Quella della Tesi sembrerebbe un’arte facile, godibile, giocosa, immaginifica: i suoi dipinti, infatti, colpiscono per la grazia, il gusto cromatico, l’originalità, le figure fantastiche, il tratto elegante e sicuro. E’ vero che questi elementi indicano che siamo in presenza di una vera artista, ma un osservatore attento si accorge ben presto che siamo di fronte a lavori ben più complessi e ricchi culturalmente di quanto non appaiano ad una prima e veloce lettura. Ricorre infatti, in questi dipinti un anticonformismo velato di fantasia, una modalità intenzionalmente paradossale di costruzione pittorica.
L’artista ascolta il libero fluire dei sentimenti che poi rielabora in chiave ironica, onirica, fantastica, seguendo libere associazioni di idee, contrasti, analogie, simbolismi.
L’immaginazione porta la pittrice ad una unità profonda con l’universo e tutte le sue creature, oltre la dimensione del razionale; così la sua arte, apparentemente semplice, diventa rivoluzionaria ed esplosiva forza del subconscio che riemerge dalle profondità dell’animo in cui è relegato e si espande in immagini e colori. Importanti, nei suoi dipinti, sono i titoli: evocativi e ricchi di suggestioni, ed importante è anche notare come ricorrano figure di bambole e marionette, animali e strumenti musicali, maschere, funamboli e danzatori, favole e miti rivisitati con ironia, paesaggi geometrici frantumati nella luce vivida e calda, elementi naturalistici come la luna, il sole, il mare, i cieli notturni o diurni, ma sempre “mossi” da un vento che pare scomporre gli oggetti pittorici per dar loro un nuovo ordine, un ordine fuori dalla realtà.
Sono simboli, allegorie moderne di un’autrice colta, con un’esperienza figurativa che si riallaccia ai romantici, ai simbolisti, ai surrealisti, ai visionari, mi viene in mente Redon, Moreau .
La ricca vita interiore porta l’artista verso una realtà senza condizionamenti, libera, assoluta, superiore: “surrealtà” appunto.

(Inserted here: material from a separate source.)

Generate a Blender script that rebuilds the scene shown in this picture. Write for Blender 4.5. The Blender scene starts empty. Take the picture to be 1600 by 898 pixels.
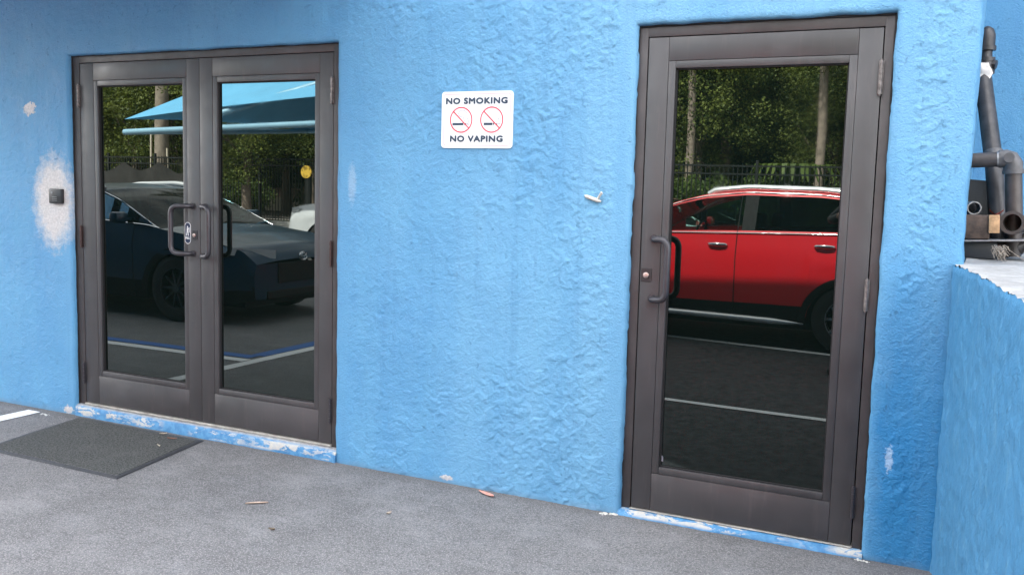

Ciò le consente di esplorare, e di rappresentare visivamente sulle sue tele, il mondo dei sogni, dei desideri, troppo spesso soffocato e sepolto dalla razionalità, da regole e tabù imposti dal mondo esterno.
Ugo Perugini

Osservare i quadri di Daniela Tesi significa lasciarsi andare a scoperte straordinarie che implicano l’accettazione di un patto sottinteso ma ferreo con l’artista, cioè la necessità di munirsi di uno speciale passaporto favolistico per entrare nel suo mondo e scoprire sentieri inconsueti e arcane realtà. E per farlo occorre la massima delicatezza, tanto fragile ed etereo appare questo mondo. Bisogna camminarvi in punta di piedi, con il timore, quasi, di rompere, ad ogni istante, l’incantesimo che l’artista crea intorno a noi con le sue immagini. E, così facendo, dobbiamo lasciar fuori tutti i nostri armamentari ingombranti, fatti di pregiudizi e malizie terrene. Quello che subito ci coglie sono i colori, traslucidi e quasi lattescenti, specie nei corpi e nei volti; i contorni morbidi, delicati, soffusi dei personaggi e degli oggetti che si situano in questo palcoscenico onirico dove proporzioni e prospettive obbediscono ad esigenze evocative e simboliche fuori dalle regole e dalla storia. E’ un ambiente che mescola, senza forzature apparenti, richiami orientaleggianti, paesaggi medioevali e contemporaneità di sapienza pittorica. In questo mondo vaporoso si finisce per respirare atmosfere eteree di sognante ed evanescente calma. Anche il vento che scompiglia i capelli e le vesti lo fa nel rispetto di canoni estetici di equilibrio. E sembra più che altro un effluvio ben direzionato di profumi provenienti da chissà dove. Anche al registro dell’ironia che pure, in molti casi si nota, l’artista ricorre con sottile e controllata discrezione. Tutte le “trovate “ hanno una logica intrinseca che le guida, una filosofia sottesa, un messaggio di pace e ottimismo meno astratto di quanto si potrebbe arguire a prima vista. Le tele di Daniela sanno parlare al nostro cuore nel linguaggio che esso percepisce chiaramente. Ed è, a mio avviso, il cuore che deve esserne il giudice privilegiato, prima ancora che gli occhi. Quegli occhi che l’artista rappresenta con originalità come fessure rettangolari, quasi incapaci di adeguarsi alla rotondità delle pupille, aperti al mondo, sul mondo, attenti a captare ciò che, spesso, sfugge ai nostri sguardi frettolosi.